* **Data section**:
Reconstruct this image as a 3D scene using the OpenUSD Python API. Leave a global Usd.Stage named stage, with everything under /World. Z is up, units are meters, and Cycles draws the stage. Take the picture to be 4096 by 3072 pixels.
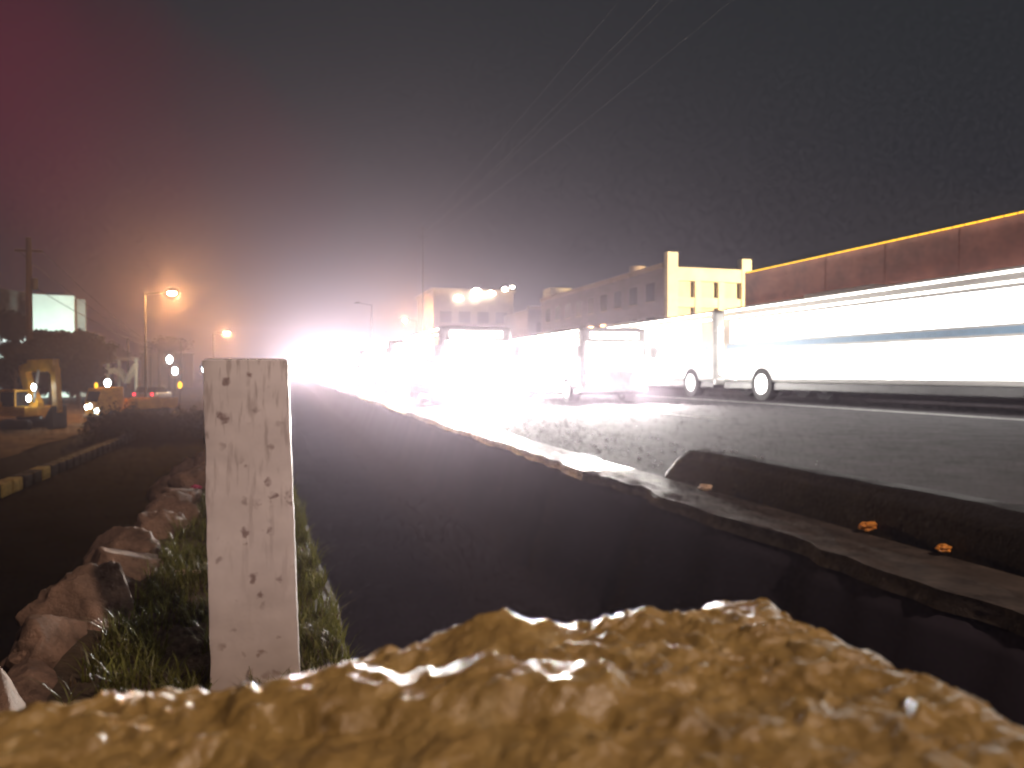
import math, random
import numpy as np, trimesh, usdkit, meshkit
from pxr import Usd, UsdGeom, UsdLux, UsdShade, Gf, Sdf, Vt

stage = Usd.Stage.CreateInMemory()
UsdGeom.SetStageUpAxis(stage, 'Z')
UsdGeom.Xform.Define(stage, '/World')
R = random.Random(7)
rng = np.random.default_rng(7)
PI = math.pi

# ------------------------------------------------------------------ camera
CAM = np.array([0.0, 0.0, 0.80])
YAW, PITCH, ROLL, HF = math.radians(16.9), math.radians(-0.85), 0.0, 731.0
fw = np.array([math.sin(YAW) * math.cos(PITCH), math.cos(YAW) * math.cos(PITCH), math.sin(PITCH)])
rt = np.array([math.cos(YAW), -math.sin(YAW), 0.0])
up = np.cross(rt, fw)
cam = UsdGeom.Camera.Define(stage, '/World/camera')
cam.AddTransformOp().Set(Gf.Matrix4d(*rt, 0, *up, 0, *(-fw), 0, *CAM, 1))
cam.CreateHorizontalApertureAttr(36.0); cam.CreateVerticalApertureAttr(27.0)
cam.CreateFocalLengthAttr(36.0 * HF / 1024)
cam.CreateClippingRangeAttr(Gf.Vec2f(0.01, 5000))
cam.CreateFStopAttr(13.0); cam.CreateFocusDistanceAttr(0.55)
cam.CreateExposureAttr(0.0)


def at(u, v, depth):
    """The world point that lies at this depth in this direction of the view."""
    return CAM + depth * (fw + rt * (u - 512) / HF - up * (v - 384) / HF)


# ------------------------------------------------------------------ sky and moonlight
SKY = 0.044
SKY_AT = (2.5, 6.1, 7.7)  # offset picked so the magenta patch imitates lens flare at upper left
SUN_EL, SUN_ROT = math.radians(-4.0), math.radians(200)
usdkit.material(stage, '/World/Looks/night_sky', {
    'sky': ('sky_texture', {'sky_type': 'single_scattering', 'sun_disc': False, 'sun_elevation': SUN_EL, 'sun_rotation': SUN_ROT}),
    'tc': ('texture_coordinate', {}), 'mp': ('mapping', {'location': SKY_AT}),
    'n': ('noise_texture', {'scale': 1.7, 'detail': 3.0, 'roughness': 0.45}),
    'r': ('rgb_ramp', {'ramp': [(0.0, (0.46, 0.58, 0.64)), (0.52, (0.52, 0.56, 0.66)), (0.62, (1.1, 0.42, 0.58)), (0.75, (2.0, 0.40, 0.70))]}),
    'mx': ('mix_color', {'fac': 0.9}),
    'bg': ('background_shader', {'strength': SKY})},
    [('tc.generated', 'mp.vector'), ('mp.vector', 'n.vector'), ('n.fac', 'r.fac'), ('sky.color', 'mx.a'), ('r.color', 'mx.b'), ('mx.result', 'bg.color')], surface='bg.background')
dome = UsdLux.DomeLight.Define(stage, '/World/sky')
UsdShade.MaterialBindingAPI.Apply(dome.GetPrim()).Bind(UsdShade.Material.Get(stage, '/World/Looks/night_sky'))

# ------------------------------------------------------------------ materials
M = {}


def plain(name, col, rough=0.6, metal=0.0, var=0.25, scale=6.0, bump=0.0, bscale=None, spec=0.5, coat=0.0):
    a = [max(0, c * (1 - var)) for c in col]; b = [min(1, c * (1 + var)) for c in col]
    nodes = {'g': ('geometry', {}), 'n': ('noise_texture', {'scale': scale, 'detail': 5.0, 'roughness': 0.6}),
             'r': ('rgb_ramp', {'ramp': [(0.3, a), (0.7, b)]}),
             'p': ('principled_bsdf', {'roughness': rough, 'metallic': metal, 'specular_ior_level': spec, 'coat_weight': coat})}
    links = [('g.position', 'n.vector'), ('n.fac', 'r.fac'), ('r.color', 'p.base_color')]
    if bump:
        nodes['n2'] = ('noise_texture', {'scale': bscale or scale * 6, 'detail': 6.0, 'roughness': 0.65})
        nodes['b'] = ('bump', {'strength': 1.0, 'distance': bump})
        links += [('g.position', 'n2.vector'), ('n2.fac', 'b.height'), ('b.normal', 'p.normal')]
    M[name] = usdkit.material(stage, '/World/Looks/' + name, nodes, links, surface='p.BSDF')


def lamp_mat(name, col, strength):
    M[name] = usdkit.material(stage, '/World/Looks/' + name, {'e': ('emission', {'color': col, 'strength': strength})}, [], surface='e.emission')


plain('asphalt', (0.052, 0.043, 0.048), rough=0.85, var=0.45, scale=2.2, bump=0.008, bscale=70, spec=0.22)
plain('lower_asphalt', (0.018, 0.019, 0.026), rough=0.95, var=0.4, scale=0.8, bump=0.01, bscale=20, spec=0.05)
plain('dirt', (0.17, 0.11, 0.055), rough=0.95, var=0.5, scale=0.6, bump=0.03, bscale=4, spec=0.1)
plain('far_ground', (0.024, 0.022, 0.024), rough=0.95, var=0.4, scale=0.2, spec=0.05)
plain('soil', (0.075, 0.05, 0.028), rough=0.9, var=0.5, scale=14, bump=0.01, bscale=70)
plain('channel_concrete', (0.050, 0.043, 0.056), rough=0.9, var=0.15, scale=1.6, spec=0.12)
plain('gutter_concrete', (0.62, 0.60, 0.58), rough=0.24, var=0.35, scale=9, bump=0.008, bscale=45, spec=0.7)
plain('shaded_concrete', (0.075, 0.060, 0.050), rough=0.6, var=0.5, scale=8, bump=0.01, bscale=40, spec=0.3)  # gutter concrete with the kerb shadow put into its colour
plain('kerb_concrete', (0.028, 0.025, 0.028), rough=0.55, var=0.35, scale=7, bump=0.008, bscale=40)
plain('road_paint', (0.62, 0.60, 0.55), rough=0.5, var=0.25, scale=12)
plain('rock', (0.20, 0.125, 0.085), rough=0.8, var=0.6, scale=9, bump=0.02, bscale=26)
plain('kerb_yellow', (0.60, 0.42, 0.12), rough=0.7, var=0.3, scale=8)
plain('kerb_black', (0.03, 0.03, 0.035), rough=0.7, var=0.3, scale=8)
plain('white_paint', (0.80, 0.79, 0.77), rough=0.28, var=0.05, scale=3, coat=0.5)
plain('silver_paint', (0.55, 0.56, 0.58), rough=0.3, metal=0.4, var=0.05, scale=3, coat=0.5)
plain('blue_stripe', (0.30, 0.50, 0.72), rough=0.3, var=0.05)
plain('brown_paint', (0.26, 0.10, 0.075), rough=0.65, var=0.35, scale=0.9)
plain('tyre_rubber', (0.018, 0.018, 0.018), rough=0.8)
plain('black_plastic', (0.025, 0.025, 0.027), rough=0.5)
plain('steel', (0.45, 0.45, 0.46), rough=0.4, metal=0.9)
plain('pole_steel', (0.018, 0.017, 0.018), rough=0.6, metal=0.2)
plain('wood_pole', (0.07, 0.045, 0.035), rough=0.9, scale=3)
plain('cable', (0.02, 0.02, 0.02), rough=0.7)
plain('digger_yellow', (0.62, 0.30, 0.035), rough=0.45, var=0.25, scale=2.0)
plain('stucco_yellow', (0.68, 0.60, 0.44), rough=0.85, var=0.14, scale=0.8)
plain('stucco_recess', (0.60, 0.51, 0.36), rough=0.85, var=0.1, scale=0.8)
plain('stucco_mauve', (0.26, 0.22, 0.24), rough=0.85, var=0.15, scale=0.4)
plain('stucco_beige', (0.42, 0.33, 0.26), rough=0.85, var=0.12, scale=0.4)
plain('grey_wall', (0.24, 0.24, 0.23), rough=0.85, var=0.15, scale=0.5)
plain('white_wall', (0.72, 0.76, 0.72), rough=0.8, var=0.06, scale=0.4)
plain('dark_window', (0.02, 0.022, 0.03), rough=0.15, var=0.2)
plain('bark', (0.07, 0.05, 0.035), rough=0.9)
plain('bridge_paint', (0.50, 0.56, 0.55), rough=0.6, var=0.1)
plain('scrap_paper', (0.65, 0.48, 0.33), rough=0.7, var=0.2, scale=30)
plain('scrap_orange', (0.75, 0.30, 0.05), rough=0.5, var=0.3, scale=40)
plain('scrap_pink', (0.55, 0.06, 0.16), rough=0.5, var=0.2, scale=30)
plain('pebble', (0.5, 0.48, 0.5), rough=0.35, var=0.4, scale=60)


def leafy(name, col, var=0.5, scale=3.0, trans=0.35):
    a = [c * (1 - var) for c in col]; b = [c * (1 + var) for c in col]
    M[name] = usdkit.material(stage, '/World/Looks/' + name, {
        'g': ('geometry', {}), 'r': ('rgb_ramp', {'ramp': [(0.0, a), (1.0, b)]}),
        'p': ('principled_bsdf', {'roughness': 0.45}), 't': ('translucent_bsdf', {}), 'm': ('mix_closure', {'fac': trans})},
        [('g.random_per_island', 'r.fac'), ('r.color', 'p.base_color'), ('r.color', 't.color'), ('p.BSDF', 'm.closure1'), ('t.BSDF', 'm.closure2')], surface='m.closure')


leafy('grass_blade', (0.29, 0.28, 0.06), 0.6)
leafy('dry_grass', (0.28, 0.18, 0.08), 0.6)
leafy('hedge_leaf', (0.085, 0.075, 0.03), 0.5)
leafy('tree_leaf', (0.045, 0.045, 0.04), 0.5)

M['post_paint'] = usdkit.material(stage, '/World/Looks/post_paint', {
    'g': ('geometry', {}), 'mp': ('mapping', {'scale': (60, 60, 9)}),
    'n1': ('noise_texture', {'scale': 7.0, 'detail': 5.0, 'roughness': 0.6}),
    'r1': ('rgb_ramp', {'ramp': [(0.30, (0.66, 0.60, 0.60)), (0.7, (0.80, 0.74, 0.74))]}),
    'n2': ('voronoi_texture', {'scale': 24.0}), 'nd': ('noise_texture', {'scale': 55.0, 'detail': 3.0}), 'dv': ('vector_math', {'math_type': 'multiply_add', 'vector2': (0.03, 0.03, 0.03)}),
    'r2': ('rgb_ramp', {'ramp': [(0.0, (0.30, 0.24, 0.24)), (0.16, (0.45, 0.37, 0.37)), (0.30, (1, 1, 1))]}),
    'n4': ('noise_texture', {'scale': 11.0, 'detail': 3.0}), 'r4': ('map_range', {'from_min': 0.44, 'from_max': 0.56, 'to_min': 0.0, 'to_max': 0.95, 'clamp': True}),
    'n3': ('noise_texture', {'scale': 1.0, 'detail': 3.0}),
    'r3': ('rgb_ramp', {'ramp': [(0.34, (0.55, 0.50, 0.49)), (0.46, (1, 1, 1))]}),
    'sx': ('separate_xyz', {}), 'mr': ('map_range', {'from_min': 0.1, 'from_max': 0.75, 'to_min': 0.0, 'to_max': 0.7, 'clamp': True}),
    'mb': ('map_range', {'from_min': 0.0, 'from_max': 0.34, 'to_min': 0.35, 'to_max': 1.0, 'clamp': True}),
    'm1': ('mix_color', {'blend_type': 'multiply', 'fac': 0.9}), 'm2': ('mix_color', {'blend_type': 'multiply', 'fac': 0.5}),
    'm3': ('mix_color', {'blend_type': 'mix', 'a': (0.30, 0.22, 0.15)}),
    'b': ('bump', {'strength': 0.8, 'distance': 0.002}),
    'p': ('principled_bsdf', {'roughness': 0.6})},
    [('g.position', 'n1.vector'), ('n1.fac', 'r1.fac'), ('g.position', 'nd.vector'), ('nd.color', 'dv.vector1'), ('g.position', 'dv.vector3'), ('dv.vector', 'n2.vector'), ('n2.distance', 'r2.fac'), ('g.position', 'n4.vector'), ('n4.fac', 'r4.value'), ('r4.result', 'm1.fac'), ('g.position', 'mp.vector'), ('mp.vector', 'n3.vector'), ('n3.fac', 'r3.fac'),
     ('r1.color', 'm1.a'), ('r2.color', 'm1.b'), ('m1.result', 'm2.a'), ('r3.color', 'm2.b'), ('g.position', 'sx.vector'), ('sx.z', 'mr.value'), ('mr.result', 'm2.fac'),
     ('sx.z', 'mb.value'), ('mb.result', 'm3.fac'), ('m2.result', 'm3.b'), ('m3.result', 'p.base_color'), ('n1.fac', 'b.height'), ('b.normal', 'p.normal')], surface='p.BSDF')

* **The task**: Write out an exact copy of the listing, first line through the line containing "PI = math.pi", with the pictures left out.

* **Reply to the exercise**:
Reconstruct this image as a 3D scene using the OpenUSD Python API. Leave a global Usd.Stage named stage, with everything under /World. Z is up, units are meters, and Cycles draws the stage. Take the picture to be 4096 by 3072 pixels.
import math, random
import numpy as np, trimesh, usdkit, meshkit
from pxr import Usd, UsdGeom, UsdLux, UsdShade, Gf, Sdf, Vt

stage = Usd.Stage.CreateInMemory()
UsdGeom.SetStageUpAxis(stage, 'Z')
UsdGeom.Xform.Define(stage, '/World')
R = random.Random(7)
rng = np.random.default_rng(7)
PI = math.pi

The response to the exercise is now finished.